B-ANALYSE DES MOYENS :
Attendu qu'il est fait grief à l'arrêt recherché la violation de la loi, la fausse application de la loi et le refus d'appliquer la loi.
Attendu que la violation de la loi ou le refus d'application de la loi est constituée dès lors qu'il appert à partir de faits matériellement établis, correctement qualifiés, les juges du fond ont fait une mauvaise application de la loi au prix d'une erreur le plus souvent grossière soit qu'ils aient ajouté à la loi une condition qu'elle ne pose pas, soit qu'ils aient refusé d'en faire application à une situation qui manifestement rentrait dans son champ d'application (cf. La technique de cassation par Aj Ag Ai Ah et Ad Ah p. 138) ;
Attendu qu'il ressort des pièces du dossier que suivant attestation de vente légalisée datée du 20 août 1996 que Ae Aa Af (le demandeur) et Ac Ab Adéfendeur) ont convenu de la vente d'un véhicule de marque PEUGEOT 404 BÂCHEE au prix d'un million trois cent mille francs (1.300.000 fcfa) payable le 20 août 1996 date d'enlèvement le 30 septembre 1996 ;
Que les parties ont en outre convenu que le non respect du délai de paiement entraîne la résiliation de la vente. (cf. côte 5 dossier d'instance) ;
Que ce faisant, les juges d'Appel en statuant que « s'agissant d'un contrat de vente de véhicule, le vendeur Ae Aa Af a failli à une obligation fondamentale prévue par l'article 1615 du Code civil, c'est-à-dire l'obligation de délivrer la chose en l'occurrence le véhicule comprenant ses accessoires et tout ce qui est destiné à son usage perpétuel » pour ensuite confirmer le jugement d'instance qui a prôné la révocation pure et simple du contrat de vente et ordonné la restitution du prix de vente, ont d'une part manifestement ignoré les
prescriptions de l'article 77 du Code des Obligations qui édictent que « les conventions légalement formées tiennent lieu de loi à ceux qui les ont faites » et d'autre part refuser de faire application de la loi en l'occurrence les articles 106 et 175 du Code des obligations qui sont ainsi conçus :
-Article 106 : Sauf dispositions légales contraires, les parties peuvent convenir expressément qu'à défaut d'exécution, le contrat sera résilié de plein droit et sans sommation ;
-Article 175 : La novation est la substitution d'une obligation nouvelle à une obligation ancienne qui se trouve ainsi éteinte. Elle ne se présume pas, mais doit résulter de la volonté clairement exprimée par les parties de remplacer une obligation par une autre.
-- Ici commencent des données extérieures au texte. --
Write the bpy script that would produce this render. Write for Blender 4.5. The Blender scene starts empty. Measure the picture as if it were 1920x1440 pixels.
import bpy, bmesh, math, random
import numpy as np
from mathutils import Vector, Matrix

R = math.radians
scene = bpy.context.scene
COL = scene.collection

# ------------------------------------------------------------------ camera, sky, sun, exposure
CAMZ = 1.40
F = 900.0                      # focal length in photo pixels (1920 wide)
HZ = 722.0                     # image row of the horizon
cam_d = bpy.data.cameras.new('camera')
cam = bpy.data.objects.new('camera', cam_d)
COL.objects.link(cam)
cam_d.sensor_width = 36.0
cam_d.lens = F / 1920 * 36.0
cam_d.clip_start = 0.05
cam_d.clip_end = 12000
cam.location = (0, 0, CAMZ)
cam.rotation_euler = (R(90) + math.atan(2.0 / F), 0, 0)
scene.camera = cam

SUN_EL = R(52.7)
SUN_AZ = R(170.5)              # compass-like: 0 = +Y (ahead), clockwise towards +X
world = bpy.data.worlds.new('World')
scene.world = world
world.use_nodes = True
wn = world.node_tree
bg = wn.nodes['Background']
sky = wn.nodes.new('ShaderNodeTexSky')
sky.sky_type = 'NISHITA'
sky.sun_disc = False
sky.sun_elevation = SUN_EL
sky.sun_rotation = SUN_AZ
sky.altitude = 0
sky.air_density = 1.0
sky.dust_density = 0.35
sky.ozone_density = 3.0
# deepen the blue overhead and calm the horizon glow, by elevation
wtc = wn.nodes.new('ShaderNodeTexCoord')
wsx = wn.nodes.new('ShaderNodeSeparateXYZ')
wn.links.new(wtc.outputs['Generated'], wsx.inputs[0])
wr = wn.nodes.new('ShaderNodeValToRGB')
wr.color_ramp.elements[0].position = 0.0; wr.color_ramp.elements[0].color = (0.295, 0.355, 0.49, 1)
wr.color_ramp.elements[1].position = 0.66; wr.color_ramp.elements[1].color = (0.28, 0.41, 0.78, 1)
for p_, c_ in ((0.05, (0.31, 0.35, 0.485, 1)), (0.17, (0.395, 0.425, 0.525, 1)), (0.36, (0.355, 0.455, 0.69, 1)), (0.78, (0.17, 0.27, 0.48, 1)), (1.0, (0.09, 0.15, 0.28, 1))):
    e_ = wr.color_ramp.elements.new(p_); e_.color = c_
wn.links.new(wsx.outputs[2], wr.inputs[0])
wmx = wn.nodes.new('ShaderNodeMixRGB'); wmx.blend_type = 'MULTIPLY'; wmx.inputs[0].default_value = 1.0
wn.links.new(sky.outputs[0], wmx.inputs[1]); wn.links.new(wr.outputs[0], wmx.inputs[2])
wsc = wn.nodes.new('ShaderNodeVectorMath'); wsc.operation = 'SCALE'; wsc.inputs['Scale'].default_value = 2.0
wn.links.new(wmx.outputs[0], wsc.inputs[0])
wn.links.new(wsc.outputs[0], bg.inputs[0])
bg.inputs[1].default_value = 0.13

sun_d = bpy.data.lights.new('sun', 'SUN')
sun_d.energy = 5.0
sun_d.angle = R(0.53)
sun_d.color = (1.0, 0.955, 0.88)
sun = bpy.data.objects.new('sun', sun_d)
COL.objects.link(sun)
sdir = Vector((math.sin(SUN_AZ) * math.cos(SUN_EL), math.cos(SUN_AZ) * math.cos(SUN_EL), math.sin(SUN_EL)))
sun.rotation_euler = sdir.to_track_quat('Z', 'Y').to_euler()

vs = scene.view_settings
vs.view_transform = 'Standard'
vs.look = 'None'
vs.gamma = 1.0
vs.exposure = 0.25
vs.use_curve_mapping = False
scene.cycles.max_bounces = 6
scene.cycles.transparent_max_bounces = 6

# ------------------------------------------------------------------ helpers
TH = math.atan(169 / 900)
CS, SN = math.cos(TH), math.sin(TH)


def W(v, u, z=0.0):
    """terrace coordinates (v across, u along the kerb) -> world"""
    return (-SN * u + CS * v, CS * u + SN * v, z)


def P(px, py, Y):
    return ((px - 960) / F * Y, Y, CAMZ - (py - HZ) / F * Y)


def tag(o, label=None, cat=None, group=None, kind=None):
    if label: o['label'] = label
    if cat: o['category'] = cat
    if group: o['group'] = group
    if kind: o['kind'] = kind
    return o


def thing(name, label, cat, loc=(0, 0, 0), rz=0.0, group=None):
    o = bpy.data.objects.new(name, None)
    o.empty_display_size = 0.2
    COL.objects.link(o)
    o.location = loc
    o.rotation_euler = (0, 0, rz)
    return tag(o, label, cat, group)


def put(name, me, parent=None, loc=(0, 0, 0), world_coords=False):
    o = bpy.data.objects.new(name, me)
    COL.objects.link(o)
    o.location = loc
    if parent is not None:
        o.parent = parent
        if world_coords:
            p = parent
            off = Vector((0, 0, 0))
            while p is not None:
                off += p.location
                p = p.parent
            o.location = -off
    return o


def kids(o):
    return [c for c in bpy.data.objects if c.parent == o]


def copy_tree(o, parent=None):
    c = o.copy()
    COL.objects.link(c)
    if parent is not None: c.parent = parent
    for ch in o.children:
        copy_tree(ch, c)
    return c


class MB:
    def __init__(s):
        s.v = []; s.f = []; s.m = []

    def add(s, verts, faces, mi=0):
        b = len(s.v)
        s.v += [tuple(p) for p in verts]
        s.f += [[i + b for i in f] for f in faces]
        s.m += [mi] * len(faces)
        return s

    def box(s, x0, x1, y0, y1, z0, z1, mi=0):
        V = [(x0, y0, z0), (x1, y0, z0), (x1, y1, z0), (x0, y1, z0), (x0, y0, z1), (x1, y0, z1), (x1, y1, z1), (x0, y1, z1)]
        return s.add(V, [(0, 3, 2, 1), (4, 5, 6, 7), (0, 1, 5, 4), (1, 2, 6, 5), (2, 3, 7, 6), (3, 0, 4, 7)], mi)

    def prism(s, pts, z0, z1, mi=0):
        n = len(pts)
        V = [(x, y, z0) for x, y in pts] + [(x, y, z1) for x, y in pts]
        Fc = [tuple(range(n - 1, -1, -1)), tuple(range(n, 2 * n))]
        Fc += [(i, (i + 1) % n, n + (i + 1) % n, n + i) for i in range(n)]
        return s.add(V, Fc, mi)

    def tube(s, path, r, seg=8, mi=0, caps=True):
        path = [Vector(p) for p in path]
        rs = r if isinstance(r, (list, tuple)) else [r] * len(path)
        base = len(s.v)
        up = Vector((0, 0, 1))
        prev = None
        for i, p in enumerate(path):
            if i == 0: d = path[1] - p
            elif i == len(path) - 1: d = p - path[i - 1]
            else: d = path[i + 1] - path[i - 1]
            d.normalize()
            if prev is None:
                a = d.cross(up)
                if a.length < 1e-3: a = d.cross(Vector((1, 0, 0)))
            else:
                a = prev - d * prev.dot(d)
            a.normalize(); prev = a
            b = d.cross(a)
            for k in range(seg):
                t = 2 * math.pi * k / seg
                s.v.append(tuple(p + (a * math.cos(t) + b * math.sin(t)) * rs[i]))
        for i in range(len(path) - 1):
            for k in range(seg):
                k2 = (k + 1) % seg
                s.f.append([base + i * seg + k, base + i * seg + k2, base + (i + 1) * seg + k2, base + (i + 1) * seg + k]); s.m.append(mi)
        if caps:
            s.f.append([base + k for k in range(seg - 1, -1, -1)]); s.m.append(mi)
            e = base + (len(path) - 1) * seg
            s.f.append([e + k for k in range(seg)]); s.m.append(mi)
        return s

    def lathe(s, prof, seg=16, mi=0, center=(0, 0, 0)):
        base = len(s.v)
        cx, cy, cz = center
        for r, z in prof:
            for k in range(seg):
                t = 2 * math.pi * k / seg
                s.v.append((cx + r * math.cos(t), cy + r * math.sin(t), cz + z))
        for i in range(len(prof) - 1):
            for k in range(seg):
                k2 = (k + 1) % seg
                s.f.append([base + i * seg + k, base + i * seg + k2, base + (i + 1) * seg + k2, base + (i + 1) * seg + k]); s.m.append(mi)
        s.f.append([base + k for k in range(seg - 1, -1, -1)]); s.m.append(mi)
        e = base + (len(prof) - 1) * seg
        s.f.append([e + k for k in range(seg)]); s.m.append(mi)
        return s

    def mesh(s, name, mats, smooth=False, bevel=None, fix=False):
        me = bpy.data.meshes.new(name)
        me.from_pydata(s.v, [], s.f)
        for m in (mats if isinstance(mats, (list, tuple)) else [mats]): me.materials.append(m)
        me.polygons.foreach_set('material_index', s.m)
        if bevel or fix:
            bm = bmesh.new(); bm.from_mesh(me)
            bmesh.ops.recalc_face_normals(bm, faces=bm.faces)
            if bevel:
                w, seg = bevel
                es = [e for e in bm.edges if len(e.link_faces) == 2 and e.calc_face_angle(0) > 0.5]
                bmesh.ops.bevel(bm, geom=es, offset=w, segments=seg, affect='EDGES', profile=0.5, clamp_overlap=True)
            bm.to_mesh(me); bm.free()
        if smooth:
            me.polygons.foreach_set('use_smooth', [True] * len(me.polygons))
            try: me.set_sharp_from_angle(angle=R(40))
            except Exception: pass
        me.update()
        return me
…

Qu'enfin, en ajoutant une condition dont les parties n'avaient pas convenu puisque n'existant pas dans l'écrit à savoir délivrer le véhicule comprenant ses accessoires et tout ce qui est destiné à son usage perpétuel, l'arrêt recherché a également violé la loi ;
Qu'il s'en suit que les moyens soulevés sont pertinents et doivent être accueillis.
PAR CES MOTIFS :
LA COUR : En la forme : Reçoit le pourvoi ;
Au fond : Casse et annule l'arrêt déféré ;
Renvoie la cause et des parties devant la Cour d'Appel de Mopti autrement composée ;
Ordonne la restitution de l'amende consignation ;
Met les dépens à la charge du Trésor Public.
Ainsi fait, jugé et prononcé publiquement les jour, mois et an que dessus.